The obligations, developed to eliminate the risk of cryptocurrency fraud, were first proposed by the Australian Senate after approving the Anti-Money Laundering and Counter-Terrorism Financing Amendment Bill this December. The new bill also enabled Austrac to keep track of existing cryptocurrency platforms.

Within the next six months, AUSTRAC will be less strict on exchanges not complying with the new rules. “A ‘policy principles’ period of six months will be in place from 3 April 2018. During that period, the AUSTRAC CEO can only take enforcement action if [a cryptocurrency exchange] fails to take ‘reasonable steps’ to comply,” the statement reads.

Independent Reserve and CoinSpot have become the first two exchange platforms that confirmed their registration with Austrac. The CEO of Independent Reserve, Adrian Przelozny, believes the new regulation will help to legitimize the use of digital currency and thus make Australian market more attractive for investors.

“We have been lobbying for increased regulation since we opened for business in 2014,” Przelozny said. “We passionately believe that the digital currency economy will – and should – become just another part of the mainstream economy. In order for that to happen, digital currency needs to be regulated just like any other asset class. This is an excellent new step on that journey.”

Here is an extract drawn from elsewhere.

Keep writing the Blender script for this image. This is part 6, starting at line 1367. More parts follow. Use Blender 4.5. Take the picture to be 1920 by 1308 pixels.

To continue legally providing their services, local businesses offering DCE services must register with the agency by May 14, 2018. For operators without registration, the agency noted, there will be criminal offence and civil penalty consequences. They begin with two years in jail and $105,000 for failing to register and go up to seven years jail and penalties of $2.1 million for corporations and $420,000 for severe offences.

Similar obligations have already been introduced in other countries, including Japan, the United States, Canada and the EU.

In October 2017, the government passed another bill that ended the double taxation of digital assets. Before that, all cryptocurrencies were taxed twice: first at purchases and then at sales. According to the new legislation, bitcoin and other virtual currencies will be treated as foreign currencies under the “Goods and Services Tax” GST law.